Definition
In aviation maintenance, accidents are events in which damage, injury, or loss actually occurs during work on or around aircraft, while near misses are events in which the same outcome was narrowly avoided. Both are treated as safety data: accidents reveal failures that have already caused harm, and near misses reveal weaknesses in procedures, equipment, or human performance that could cause harm next time.
Plain English
Things that went wrong on the job, plus things that almost went wrong. Both are worth paying attention to, because the close calls are warnings about the next real accident.
Context Anchor
Seen in safety training, maintenance hazard lists, shop discussions, ramp operations, and reports about unsafe events.
Derivation
Accident comes from a Latin word meaning “to happen.” In safety use, it means a harmful event that happened.

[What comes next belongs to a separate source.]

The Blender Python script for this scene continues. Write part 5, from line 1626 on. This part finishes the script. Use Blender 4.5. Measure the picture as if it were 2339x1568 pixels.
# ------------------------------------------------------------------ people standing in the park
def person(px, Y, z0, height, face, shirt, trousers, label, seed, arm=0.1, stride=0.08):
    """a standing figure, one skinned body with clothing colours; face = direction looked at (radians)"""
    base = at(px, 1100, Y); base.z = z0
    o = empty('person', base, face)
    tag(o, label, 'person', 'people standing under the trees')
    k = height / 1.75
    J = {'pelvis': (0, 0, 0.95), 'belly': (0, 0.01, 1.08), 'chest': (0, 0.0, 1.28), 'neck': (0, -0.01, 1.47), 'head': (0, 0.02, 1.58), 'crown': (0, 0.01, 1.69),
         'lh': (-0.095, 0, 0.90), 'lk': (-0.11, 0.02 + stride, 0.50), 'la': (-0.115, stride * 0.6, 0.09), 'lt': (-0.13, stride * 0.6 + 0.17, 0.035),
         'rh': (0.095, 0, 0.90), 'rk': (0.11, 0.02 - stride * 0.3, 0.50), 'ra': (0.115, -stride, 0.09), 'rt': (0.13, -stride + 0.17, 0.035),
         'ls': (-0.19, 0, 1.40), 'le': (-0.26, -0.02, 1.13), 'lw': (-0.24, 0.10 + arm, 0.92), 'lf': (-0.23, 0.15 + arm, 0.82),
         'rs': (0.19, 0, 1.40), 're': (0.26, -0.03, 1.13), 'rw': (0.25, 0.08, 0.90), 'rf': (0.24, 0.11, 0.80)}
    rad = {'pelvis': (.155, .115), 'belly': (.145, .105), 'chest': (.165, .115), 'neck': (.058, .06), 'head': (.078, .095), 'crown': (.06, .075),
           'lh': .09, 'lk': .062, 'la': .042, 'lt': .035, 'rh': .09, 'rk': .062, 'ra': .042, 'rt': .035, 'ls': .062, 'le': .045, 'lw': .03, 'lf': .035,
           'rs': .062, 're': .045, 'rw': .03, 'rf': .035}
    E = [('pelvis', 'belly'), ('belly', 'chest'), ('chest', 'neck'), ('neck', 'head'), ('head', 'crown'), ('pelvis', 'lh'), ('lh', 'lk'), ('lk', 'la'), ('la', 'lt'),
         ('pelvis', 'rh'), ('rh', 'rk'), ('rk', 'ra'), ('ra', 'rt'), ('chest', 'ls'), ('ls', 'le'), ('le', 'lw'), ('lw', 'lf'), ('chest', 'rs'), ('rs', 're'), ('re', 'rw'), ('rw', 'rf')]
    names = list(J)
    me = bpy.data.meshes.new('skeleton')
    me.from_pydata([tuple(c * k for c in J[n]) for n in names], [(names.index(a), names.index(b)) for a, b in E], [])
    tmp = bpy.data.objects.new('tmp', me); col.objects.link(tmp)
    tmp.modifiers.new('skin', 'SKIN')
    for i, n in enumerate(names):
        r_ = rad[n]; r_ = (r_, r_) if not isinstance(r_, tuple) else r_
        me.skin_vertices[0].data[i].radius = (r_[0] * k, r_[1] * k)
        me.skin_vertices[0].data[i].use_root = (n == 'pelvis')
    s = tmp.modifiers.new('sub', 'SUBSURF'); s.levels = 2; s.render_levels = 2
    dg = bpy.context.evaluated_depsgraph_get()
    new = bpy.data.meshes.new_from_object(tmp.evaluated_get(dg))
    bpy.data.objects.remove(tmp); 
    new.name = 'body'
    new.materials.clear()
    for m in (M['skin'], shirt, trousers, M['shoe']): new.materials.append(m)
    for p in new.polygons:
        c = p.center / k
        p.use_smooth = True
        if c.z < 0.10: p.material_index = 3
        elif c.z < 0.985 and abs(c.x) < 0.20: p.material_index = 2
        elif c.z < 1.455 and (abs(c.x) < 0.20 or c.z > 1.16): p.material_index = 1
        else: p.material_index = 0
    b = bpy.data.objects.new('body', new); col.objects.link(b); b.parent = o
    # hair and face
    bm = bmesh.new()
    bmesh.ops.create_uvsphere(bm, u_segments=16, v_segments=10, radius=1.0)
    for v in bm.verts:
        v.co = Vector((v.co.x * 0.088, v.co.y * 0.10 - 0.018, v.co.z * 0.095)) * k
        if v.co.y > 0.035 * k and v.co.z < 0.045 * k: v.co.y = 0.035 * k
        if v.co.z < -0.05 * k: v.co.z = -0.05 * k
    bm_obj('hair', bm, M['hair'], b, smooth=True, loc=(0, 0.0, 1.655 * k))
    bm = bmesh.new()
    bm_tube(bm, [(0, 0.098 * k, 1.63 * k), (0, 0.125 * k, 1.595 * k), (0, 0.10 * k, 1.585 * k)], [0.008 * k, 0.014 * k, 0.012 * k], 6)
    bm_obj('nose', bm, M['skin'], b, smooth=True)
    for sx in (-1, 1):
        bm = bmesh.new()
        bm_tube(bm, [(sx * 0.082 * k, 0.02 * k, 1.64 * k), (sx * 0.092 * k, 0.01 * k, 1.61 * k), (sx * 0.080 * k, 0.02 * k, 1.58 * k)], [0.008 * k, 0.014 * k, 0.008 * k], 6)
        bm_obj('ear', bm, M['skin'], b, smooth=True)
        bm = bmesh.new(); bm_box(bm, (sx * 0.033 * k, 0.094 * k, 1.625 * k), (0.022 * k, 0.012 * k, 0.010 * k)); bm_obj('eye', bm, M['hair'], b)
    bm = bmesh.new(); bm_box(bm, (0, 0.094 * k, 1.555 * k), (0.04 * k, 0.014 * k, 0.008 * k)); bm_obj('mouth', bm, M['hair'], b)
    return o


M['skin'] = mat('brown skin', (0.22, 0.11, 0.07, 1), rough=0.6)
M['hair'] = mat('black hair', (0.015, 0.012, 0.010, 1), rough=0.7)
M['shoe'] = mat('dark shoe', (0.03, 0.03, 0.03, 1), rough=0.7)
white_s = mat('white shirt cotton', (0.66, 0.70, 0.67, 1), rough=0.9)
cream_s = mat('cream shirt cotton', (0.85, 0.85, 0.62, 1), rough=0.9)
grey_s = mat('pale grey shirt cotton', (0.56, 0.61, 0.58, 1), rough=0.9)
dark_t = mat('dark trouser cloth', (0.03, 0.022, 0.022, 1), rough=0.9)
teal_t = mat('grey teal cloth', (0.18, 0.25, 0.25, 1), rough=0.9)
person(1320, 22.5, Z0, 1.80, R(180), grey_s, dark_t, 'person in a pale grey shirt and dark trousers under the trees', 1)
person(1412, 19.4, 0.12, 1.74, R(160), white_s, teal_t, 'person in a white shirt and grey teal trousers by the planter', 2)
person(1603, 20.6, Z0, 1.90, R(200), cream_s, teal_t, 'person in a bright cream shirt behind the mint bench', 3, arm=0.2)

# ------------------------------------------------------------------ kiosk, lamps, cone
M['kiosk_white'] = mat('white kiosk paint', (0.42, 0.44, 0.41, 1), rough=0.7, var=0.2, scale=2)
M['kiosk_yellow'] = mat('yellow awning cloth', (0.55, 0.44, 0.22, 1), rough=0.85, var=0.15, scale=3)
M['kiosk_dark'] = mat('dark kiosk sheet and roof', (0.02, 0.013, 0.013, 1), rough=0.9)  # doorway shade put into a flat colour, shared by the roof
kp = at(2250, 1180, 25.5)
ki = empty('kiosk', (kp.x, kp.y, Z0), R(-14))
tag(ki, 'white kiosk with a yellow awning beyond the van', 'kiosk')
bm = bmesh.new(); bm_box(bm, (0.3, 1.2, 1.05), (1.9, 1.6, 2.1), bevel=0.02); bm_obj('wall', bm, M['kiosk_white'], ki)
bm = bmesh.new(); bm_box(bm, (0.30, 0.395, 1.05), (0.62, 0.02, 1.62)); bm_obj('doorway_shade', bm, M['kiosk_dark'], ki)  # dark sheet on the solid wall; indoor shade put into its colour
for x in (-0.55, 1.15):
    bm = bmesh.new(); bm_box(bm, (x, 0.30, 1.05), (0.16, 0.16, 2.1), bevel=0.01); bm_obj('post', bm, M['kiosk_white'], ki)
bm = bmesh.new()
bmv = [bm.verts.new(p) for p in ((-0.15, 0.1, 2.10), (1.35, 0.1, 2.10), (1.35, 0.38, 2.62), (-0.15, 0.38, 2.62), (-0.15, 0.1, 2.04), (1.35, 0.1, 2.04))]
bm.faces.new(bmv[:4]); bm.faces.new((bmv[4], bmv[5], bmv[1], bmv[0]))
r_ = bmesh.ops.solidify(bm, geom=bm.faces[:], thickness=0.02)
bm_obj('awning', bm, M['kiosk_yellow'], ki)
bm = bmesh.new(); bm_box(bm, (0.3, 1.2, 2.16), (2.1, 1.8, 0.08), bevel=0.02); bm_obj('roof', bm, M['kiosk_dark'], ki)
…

Near miss means the harmful result was narrowly avoided; the word “near” points to how close the situation came to becoming an accident.
Why Pilots Care
Reviewing these events reveals patterns that can be corrected before they cause actual harm, directly supporting safer maintenance and flight decisions.
Grounding Statement
A near miss is a real warning sign, even when nobody is hurt and nothing is damaged.
Intuition Check
Do not read “near miss” as “we missed by a safe amount.” In aviation safety, it means the situation came close enough to an accident that it should be treated as a warning.
Example Sentence 1
The shop reviews accidents and near misses every month so technicians can learn from each other's experiences.
Example Sentence 2
Reporting near misses helps the maintenance team spot trends that could lead to future accidents if left unaddressed.